But there are still moments of awesomeness. One of them happened today. Or maybe not just one.

answers

First I met a knowledgeable man. I sat down across from him in a breakfast restaurant. We started talking, and it turned out that he was a scholar who specialized in migration. He had intimate knowledge of different migrant communities.

I bombarded him with questions. I had seen a lot of people presumably from African countries in this part of Istanbul. Sometimes it had seemed as though every fifth or sixth person on my way was black. Where were they from?

My new friend had an answer: in this part of town there were a lot of Congolese, he told me. There were other areas where immigrants from Senegal lived. And from Nigeria. They each formed their own little communities. Most of them were here illegally, most of them did hard manual labor, and their total number was estimated to be around 300,000.

migrations

I learned many things during my breakfast. Turkey was a place where migration happened in several different forms: some people migrated into Turkey while others migrated out. There were those who for whom the country was just a stop on their way through, and then there were those who migrated within it.
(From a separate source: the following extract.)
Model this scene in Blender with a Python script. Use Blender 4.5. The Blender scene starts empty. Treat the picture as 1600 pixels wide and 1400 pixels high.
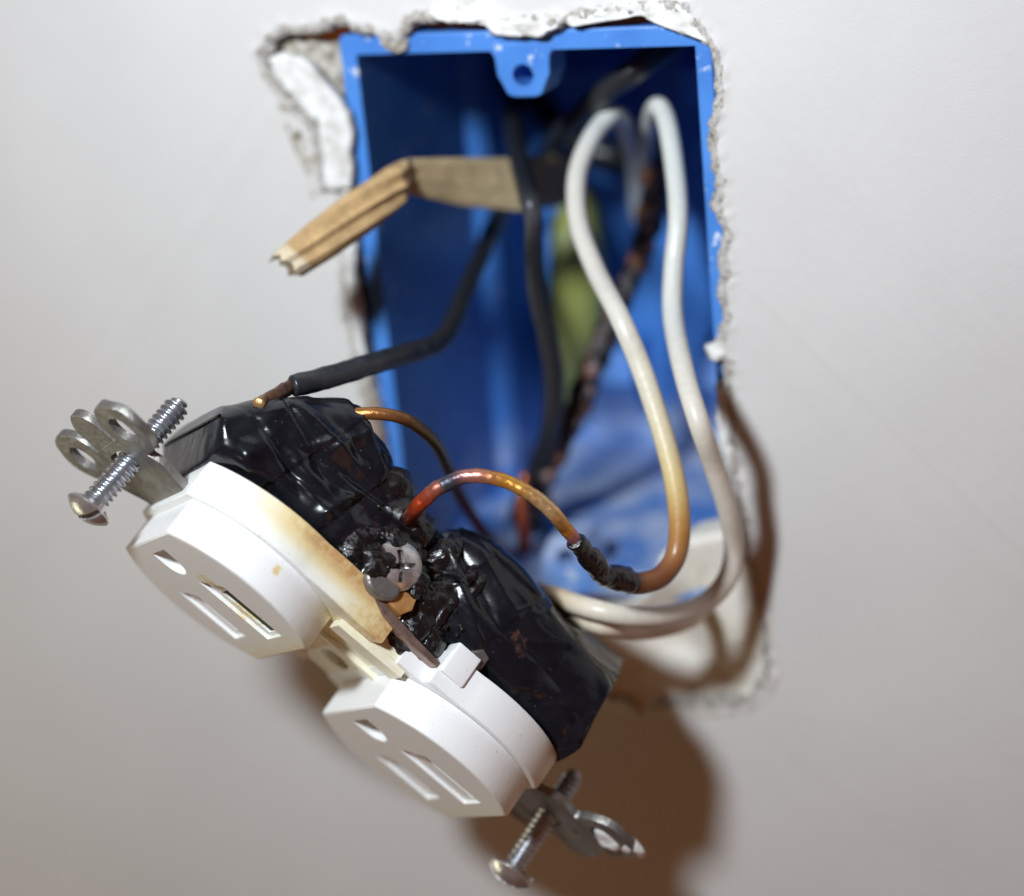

Istanbul was a colossus of 15 million now. It hadn’t always been that way.

city walls

The next moment of awesomeness happened when I reached the old city wall at the Yedikule Gate. It was actually part of the Yedikule Fortress, but I didn’t go in. It wasn’t necessary.

I was blown away by the sheer grandeur of the moment anyway. This was one of the walls that the Roman Emperors had built. It had rendered Constantinople virtually unconquerable for many centuries, and here I was on top of it.

I made happy sounds that went like “tee-hee”. Lots of teehees.

luxury stan

At night I did something I’d never done before. I stayed in a five-star hotel. It was called Ramada, and it offered a discount. I got a room with a view and a couch, and the Caboose shared the basement with a bunch of discarded furniture.

Teehee.

pictures

Crowded streets of Fatih:

crowded streets of fatih

Public restroom with cats:

public restroom with cats

I mean, caaaaats:

Turkish flags and cats

Gravestones:

Gravestones in Fatih

Church:

Church in Fatih

This might have once been a church as well?

former part of a church?

This gentleman was trying to tell the cat to look at the camera, and it worked:

man and cat in Fatih

What an epically weird house:

weird house in Fatih

When you cross the Yedikule Gate, a flag greets you (of course):

Yedikule Gate

The city wall at Yedikule Gate:

city wall at Yedikule Gate

Can anyone tell me what this inscription means?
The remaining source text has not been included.